Why do both of you think that G-Funk still resonates the way it does?

KG: I think G-Funk commercialized hip-hop. Especially with Warren, Snoop and Dre and all the stuff that they did, white America for the first time started buying hip-hop albums. And they had done it before with the Beastie Boys, but it was never to the level of... Doggystyle debuted at No. 1 on the pop charts. What they did with that sound, with the melody and whatnot, if you look at guys like Drake, they're singing on all their songs and rapping. YG, all of his songs have funk bass lines. And like Russell said, most of these artists don't even realize it. I just think all those elements are still popular and I think hip-hop has been commercialized because it crossed over to white America and the pop charts. It became pop.
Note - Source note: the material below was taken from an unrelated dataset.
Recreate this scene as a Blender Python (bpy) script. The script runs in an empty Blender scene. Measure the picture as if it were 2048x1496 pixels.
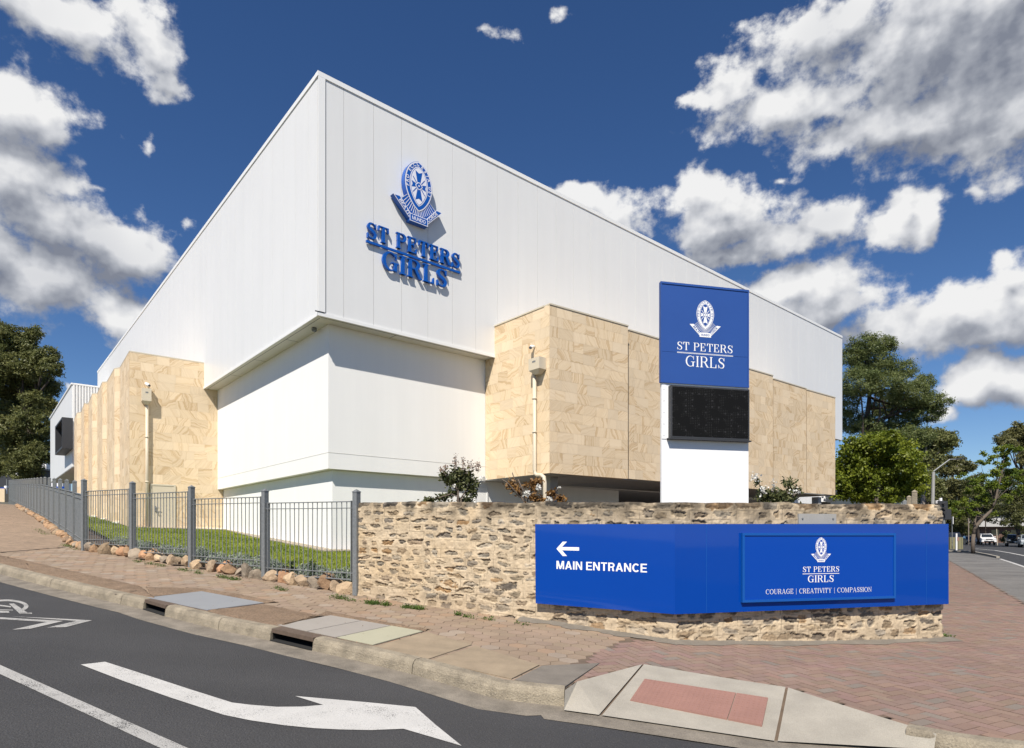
import bpy, math, random
import numpy as np
from mathutils import Vector, Matrix

# ------------------------------------------------------------------ camera, sky, sun, exposure
SC = bpy.context.scene
COL = SC.collection
F, CX, HY = 1244.0, 1024.0, 1070.0        # photograph calibration: focal length, centre column, horizon row (2048 px wide)
R = math.radians
cam_d = bpy.data.cameras.new("camera")
cam_d.sensor_width = 36.0
cam_d.lens = 36.0 * F / 2048.0
cam_d.shift_y = (HY - 748.0) / 2048.0
cam_d.clip_start, cam_d.clip_end = 0.1, 6000.0
cam = bpy.data.objects.new("camera", cam_d)
cam.location = (0, 0, 0)
cam.rotation_euler = (R(90), 0, 0)
COL.objects.link(cam)
SC.camera = cam
SC.view_settings.view_transform = 'Standard'
SC.view_settings.look = 'None'
SC.view_settings.exposure = 0.55
SC.view_settings.gamma = 1.0
SC.cycles.max_bounces = 5
SC.cycles.diffuse_bounces = 3
SC.cycles.glossy_bounces = 2
SC.cycles.transmission_bounces = 2
SC.cycles.use_adaptive_sampling = True
SC.cycles.adaptive_threshold = 0.015
SC.cycles.sample_clamp_indirect = 6.0

SUN_DIR = Vector((-0.152, -0.615, 0.774)).normalized()     # towards the sun
sun_d = bpy.data.lights.new("sun", 'SUN')
sun_d.energy = 4.6
sun_d.angle = R(0.53)
sun_d.color = (1.0, 0.935, 0.83)
sun = bpy.data.objects.new("sun", sun_d)
sun.rotation_euler = (-SUN_DIR).to_track_quat('-Z', 'Y').to_euler()
sun.location = (0, -20, 30)
COL.objects.link(sun)


def angles(px, py):
    rx, rz = (px - CX) / F, (HY - py) / F
    return math.atan2(rx, 1.0), math.atan2(rz, math.hypot(rx, 1.0))


def build_sky():
    w = bpy.data.worlds.new("World")
    SC.world = w
    w.use_nodes = True
    nt = w.node_tree
    nt.nodes.clear()

    def group(det, wdet, vor):
        g = bpy.data.node_groups.new("cloud_density", 'ShaderNodeTree')
        g.interface.new_socket("P", in_out='INPUT', socket_type='NodeSocketVector')
        g.interface.new_socket("Q", in_out='OUTPUT', socket_type='NodeSocketFloat')
        n, l = g.nodes, g.links
        gi, go = n.new('NodeGroupInput'), n.new('NodeGroupOutput')
        wn = n.new('ShaderNodeTexNoise')
        wn.noise_dimensions = '2D'
        wn.inputs['Scale'].default_value = 1.1
        wn.inputs['Detail'].default_value = wdet
        l.new(gi.outputs[0], wn.inputs['Vector'])
        s = n.new('ShaderNodeVectorMath'); s.operation = 'SUBTRACT'; s.inputs[1].default_value = (.5, .5, .5)
        l.new(wn.outputs['Color'], s.inputs[0])
        sc = n.new('ShaderNodeVectorMath'); sc.operation = 'SCALE'; sc.inputs['Scale'].default_value = .75
        l.new(s.outputs[0], sc.inputs[0])
        ad = n.new('ShaderNodeVectorMath'); ad.operation = 'ADD'
        l.new(gi.outputs[0], ad.inputs[0]); l.new(sc.outputs[0], ad.inputs[1])
        cur = None
        for (bx, by, brx, bry, *weak) in CLOUDS:
            a, e = angles(bx, by)
            rx = (bx - CX) / F
            cu, cv = a * 10, math.tan(e) * 10
            ru = brx / (F * (1 + rx * rx)) * 10
            rv = bry / (F * math.sqrt(1 + rx * rx)) * 10
            d = n.new('ShaderNodeVectorMath'); d.operation = 'SUBTRACT'; d.inputs[1].default_value = (cu, cv, 0)
            l.new(ad.outputs[0], d.inputs[0])
            q = n.new('ShaderNodeVectorMath'); q.operation = 'MULTIPLY'; q.inputs[1].default_value = (1 / ru, 1 / rv, 0)
            l.new(d.outputs[0], q.inputs[0])
            ln = n.new('ShaderNodeVectorMath'); ln.operation = 'LENGTH'
            l.new(q.outputs[0], ln.inputs[0])
            lv = ln.outputs['Value']
            if weak:
                ak = n.new('ShaderNodeMath'); ak.operation = 'ADD'; ak.inputs[1].default_value = weak[0]
                l.new(lv, ak.inputs[0]); lv = ak.outputs[0]
            if cur is None:
                cur = lv
            else:
                mn = n.new('ShaderNodeMath'); mn.operation = 'SMOOTH_MIN'; mn.inputs[2].default_value = .3
                l.new(cur, mn.inputs[0]); l.new(lv, mn.inputs[1])
                cur = mn.outputs[0]
        fb = n.new('ShaderNodeTexNoise')
        fb.noise_dimensions = '2D'
        fb.inputs['Scale'].default_value = 1.9
        fb.inputs['Detail'].default_value = det
        fb.inputs['Roughness'].default_value = .63
        l.new(gi.outputs[0], fb.inputs['Vector'])
        vo = n.new('ShaderNodeTexVoronoi')
        vo.voronoi_dimensions = '2D'
        vo.feature = 'F1'
        vo.inputs['Scale'].default_value = 2.6
        vo.inputs['Detail'].default_value = 2
        vo.inputs['Roughness'].default_value = .5
        l.new(ad.outputs[0], vo.inputs['Vector'])

        def mt(op, a, b, c=None):
            k = n.new('ShaderNodeMath'); k.operation = op
            for i, v in enumerate((a, b, c)):
                if v is None: continue
                if isinstance(v, (int, float)): k.inputs[i].default_value = v
                else: l.new(v, k.inputs[i])
            return k.outputs[0]
        one = mt('SUBTRACT', 1.0, cur)
        one = mt('MAXIMUM', one, -.9)
        f1 = mt('MULTIPLY_ADD', fb.outputs['Fac'], 1.9, -.92)
        f2 = mt('MULTIPLY_ADD', vo.outputs['Distance'], -.22 * vor, .12 * vor)
        t = mt('ADD', mt('MULTIPLY_ADD', one, 1.25, .06), mt('ADD', f1, f2))
        l.new(t, go.inputs[0])
        return g
    g = group(9, 4, 1); gs_ = group(2.6, 2, 0)
    n, l = nt.nodes, nt.links
    tc = n.new('ShaderNodeTexCoord')
    sep = n.new('ShaderNodeSeparateXYZ')
    l.new(tc.outputs['Generated'], sep.inputs[0])

    def mt(op, a, b=None, c=None):
        k = n.new('ShaderNodeMath'); k.operation = op
        for i, v in enumerate((a, b, c)):
            if v is None: continue
            if isinstance(v, (int, float)): k.inputs[i].default_value = v
            else: l.new(v, k.inputs[i])
        return k.outputs[0]
    az = mt('MULTIPLY', mt('ARCTAN2', sep.outputs['X'], sep.outputs['Y']), 10.0)
    hyp = mt('SQRT', mt('ADD', mt('MULTIPLY', sep.outputs['X'], sep.outputs['X']), mt('MULTIPLY', sep.outputs['Y'], sep.outputs['Y'])))
    el = mt('MINIMUM', mt('MULTIPLY', mt('DIVIDE', sep.outputs['Z'], mt('MAXIMUM', hyp, .02)), 10.0), 60.0)
    cb = n.new('ShaderNodeCombineXYZ')
    l.new(az, cb.inputs[0]); l.new(el, cb.inputs[1])
    g1 = n.new('ShaderNodeGroup'); g1.node_tree = g
    l.new(cb.outputs[0], g1.inputs[0])
    of = n.new('ShaderNodeVectorMath'); of.operation = 'ADD'; of.inputs[1].default_value = (-.10, .42, 0)
    l.new(cb.outputs[0], of.inputs[0])
    g2 = n.new('ShaderNodeGroup'); g2.node_tree = gs_
    l.new(of.outputs[0], g2.inputs[0])
    g3 = n.new('ShaderNodeGroup'); g3.node_tree = gs_
    l.new(cb.outputs[0], g3.inputs[0])

    def mr(v, a, b, c=0.0, d=1.0, smooth=True):
        k = n.new('ShaderNodeMapRange')
        k.interpolation_type = 'SMOOTHSTEP' if smooth else 'LINEAR'
        l.new(v, k.inputs['Value'])
        k.inputs['From Min'].default_value = a; k.inputs['From Max'].default_value = b
        k.inputs['To Min'].default_value = c; k.inputs['To Max'].default_value = d
        return k.outputs['Result']
    alpha = mr(g1.outputs[0], -.12, .55)
    diff = mt('ADD', mt('SUBTRACT', g3.outputs[0], g2.outputs[0]), mt('MULTIPLY', mt('SUBTRACT', g1.outputs[0], g3.outputs[0]), .62))
    lit = mr(diff, -.75, .75, smooth=False)
    wv = n.new('ShaderNodeTexNoise')
    wv.noise_dimensions = '2D'
    wv.inputs['Scale'].default_value = .9
    wv.inputs['Detail'].default_value = 1.5
    l.new(cb.outputs[0], wv.inputs['Vector'])
    sc2 = n.new('ShaderNodeVectorMath'); sc2.operation = 'MULTIPLY_ADD'
    l.new(wv.outputs['Color'], sc2.inputs[0]); sc2.inputs[1].default_value = (1.3, 1.0, 0); l.new(cb.outputs[0], sc2.inputs[2])
    dark = None
    for (bx, by, brx, bry, k) in DARK:
        a, e = angles(bx, by); rx = (bx - CX) / F
        d = n.new('ShaderNodeVectorMath'); d.operation = 'SUBTRACT'; d.inputs[1].default_value = (a * 10 + .65, math.tan(e) * 10 + .5, 0)
        l.new(sc2.outputs[0], d.inputs[0])
        q = n.new('ShaderNodeVectorMath'); q.operation = 'MULTIPLY'
        q.inputs[1].default_value = (F * (1 + rx * rx) / brx / 10, F * math.sqrt(1 + rx * rx) / bry / 10, 0)
        l.new(d.outputs[0], q.inputs[0])
        ln = n.new('ShaderNodeVectorMath'); ln.operation = 'LENGTH'
        l.new(q.outputs[0], ln.inputs[0])
        v = mr(ln.outputs['Value'], 1.7, .0, 0, k)
        dark = v if dark is None else mt('MAXIMUM', dark, v)
    litx = mt('SUBTRACT', mt('MULTIPLY_ADD', lit, .80, .27), mt('MULTIPLY', dark, .44))
    ramp = n.new('ShaderNodeValToRGB')
    cr = ramp.color_ramp
    cr.elements[0].position = 0.0; cr.elements[0].color = (.15, .165, .205, 1)
    cr.elements[1].position = 1.0; cr.elements[1].color = (.60, .60, .60, 1)
    e = cr.elements.new(.35); e.color = (.27, .285, .32, 1)
    e = cr.elements.new(.65); e.color = (.43, .44, .465, 1)
    l.new(litx, ramp.inputs[0])
    sky = n.new('ShaderNodeTexSky')
    sky.sky_type = 'NISHITA'
    sky.sun_disc = False
    sky.sun_elevation = math.asin(SUN_DIR.z)
    sky.sun_rotation = math.atan2(SUN_DIR.x, SUN_DIR.y)
    sky.altitude = 900
    sky.air_density = 1.0
    sky.dust_density = 0.05
    sky.ozone_density = 4.0
    hs = n.new('ShaderNodeHueSaturation')
    hs.inputs['Saturation'].default_value = 1.18
    hs.inputs['Hue'].default_value = .507
    hs.inputs['Value'].default_value = .78
    l.new(sky.outputs[0], hs.inputs['Color'])
    cs = n.new('ShaderNodeMix'); cs.data_type = 'RGBA'; cs.blend_type = 'MULTIPLY'; cs.inputs[0].default_value = 1
    l.new(ramp.outputs[0], cs.inputs[6]); cs.inputs[7].default_value = (SKY_INV, SKY_INV, SKY_INV, 1)
    mx = n.new('ShaderNodeMix'); mx.data_type = 'RGBA'
    l.new(alpha, mx.inputs[0]); l.new(hs.outputs[0], mx.inputs[6]); l.new(cs.outputs[2], mx.inputs[7])
    w.cycles.sampling_method = 'MANUAL'
    w.cycles.sample_map_resolution = 512
    bg = n.new('ShaderNodeBackground')
    bg.inputs['Strength'].default_value = SKY_STRENGTH
    l.new(mx.outputs[2], bg.inputs['Color'])
    out = n.new('ShaderNodeOutputWorld')
    l.new(bg.outputs[0], out.inputs[0])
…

WG: It was good music. It was successful music. And every artist that you're hearing out there right now, they got a piece of it. You didn't have rappers tryna sing with melody while they're rapping; that's G-Funk, that's me, that's Warren G. There was guys before me that was doing that, but these guys today, they get that singing melody along with their rapping from us. Like when you listen to Snoop, when he's rapping, you're gonna hear a little melody, you'll hear something in there that differentiates him from the next artist.

Now a lot of the artists have that in their music, and they've got heavy bass lines and heavy drums with a sweet melody up under that -- that's G-Funk. Chords, strings, melody, G-Funk: where rhythm is life and life is rhythm. That's gonna bring them all the way to the top; if they stay in that life, they're gonna be successful.